Tolkien's greatest gifts to us in "The Silmarillion" are his villains. Melkor/Morgoth, who ever opposes the immortal Valar, sets forth the cyclical making and unmaking of the world by destroying the beacons of light that the Valar construct to illuminate the world for the coming of Elves and Men. The most dramatic scene of bold destruction comes in "The Silmarillion" proper, when Morgoth and the monstrous, never sated spider Ungoliant -- in my view the vilest, most sickening, and best-named character in the book -- poison and kill the Two Trees of Valinor that had lit the world before the coming of the Sun and the Moon, while also stealing the Silmarils and darkening the world again.
Thus the epic is set forth. The Noldor Elves -- the central figures of Tolkien's tale and those in whom we might recognize a bit of the author in their "love of words," who "sought ever to find names more fit for all things that they knew or imagined" -- are doomed to desire possession of the Silmarils.
"The Silmarillion's" most fully realized and emotionally invested fairy tale is the story of Beren and Lúthien. Beren (which if it isn't, should be Elvish for "badass") is an outlaw wanderer (a man) who falls in love with the Elf Lúthien Tinûviel -- "the most beautiful of all the Children of Ilúvatar" -- after watching her dance and sing alone in woods lit by moonlight. She returns his love, but the two are parted by Lúthien's father, King Thingol, who challenges Beren to win the hand of his daughter with a task he knows will seal the man's doom: "Bring to me in your hand a Silmaril from Morgoth's crown; and then, if she will, Lúthien may set her hand in yours." Beren responds, laughing, "It is for little price ... do Elven-kings sell their daughters: for gems and things made by craft. But if this be your will, Thingol, I will perform it. And when we meet again my hand shall hold a Silmaril from the Iron Crown; for you have not looked the last upon Beren son of Barahir." (I told you he was a badass.) It is an incredible story, long, exquisitely detailed, and poignant, so I am loath to give away its truly gripping ending, but I may already have said too much. (The story is invested with even more meaning by the knowledge that Tolkien had "Beren" inscribed on his headstone and "Lúthien" on that of the love of his life, Edith Bratt.)

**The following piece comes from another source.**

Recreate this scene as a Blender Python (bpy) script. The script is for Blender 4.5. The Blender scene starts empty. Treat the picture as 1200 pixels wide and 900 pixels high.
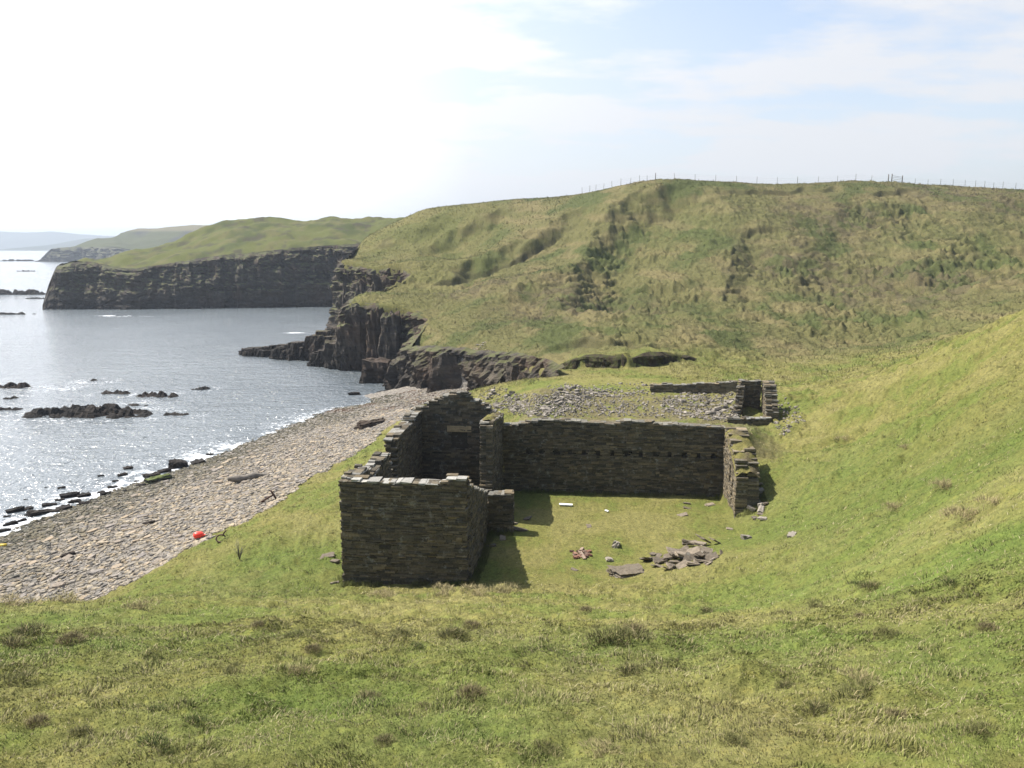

Had I but world enough and time, I'd tell you about the unluckiest man in the book, Túrin Turambar, whose life resembles that of Oedipus and other doomed figures, and of Dior, one of Tolkien's few "multicultural" heroes (being part Man, part Elf, and part Maia -- a lesser Ainur), the Elf-on-Elf crimes that forever doom the Noldor, and of the origin of the Orcs (corrupted Elves in a sense, bred in envy and mockery of them, and perhaps the vilest deed of Morgoth, for they hate all, but hate their creator most for birthing them), but I don't, so I'll leave those for you to discover.
As is often the case, the greatest pleasures are the small ones: Reading a familiar description or seeing a familiar place name will, for the Tolkien fan, set off a flood of memories of what will come to pass in later "years." And of course, revisiting "The Lord of the Rings" becomes all the richer with all of this new-old knowledge, throwing various elements of the story into fuller light. (When Aragorn recounts the love story of Beren and Lúthien to his enthralled hobbit band on Weathertop before the Nazgûl attack, you realize how close their tale is to his and Arwen's.)
Reading Tolkien's "Silmarillion" is like looking at a frayed and faded picture of your grandfather and all of a sudden recognizing why your nose is shaped just the way it is. "The Silmarillion" is both profoundly satisfying and profoundly warming, even despite those who think its prose cold and unfeeling. It answers -- at least for Tolkien fans always desirous of more -- the fundamental question, why? If Tolkien knew (and he probably did) why the sky is blue, the answer would be in "The Silmarillion."
"The Silmarillion" is a special work because it offers what few other books of Tolkien's do: a true beginning, a fresh start. It is the beginning, of all things. For those willing to surrender themselves to his bookish universe, watch the films, or at least make a valiant attempt at penetrating the veil of scholarly geekdom surrounding most Tolkieniana, the opportunity exists here to start from scratch, from the One, Eru, "who in Arda is called Ilúvatar." Both the Tolkien arriviste and the scholar -- for once on a level playing field -- are presented with the clean slate of creation time where myth can be made and remade within the mind of the reader. A final word is always difficult, so perhaps it's best to leave you with the Oxford philologist's opening lines in his letter to Milton Waldman, lines that are quintessential Tolkien:
"My dear Milton, you asked for a brief sketch of my stuff that is connected with my imaginary world. It is difficult to say anything without saying too much: the attempt to say a few words opens a floodgate of excitement, the egoist and artist at once desires to say how the stuff has grown, what it is like, and what (he thinks) he means or is trying to represent by it all. I shall inflict some of this on you; but I will append a mere resume of its contents: which is (may be) all that you want or will have use or time for."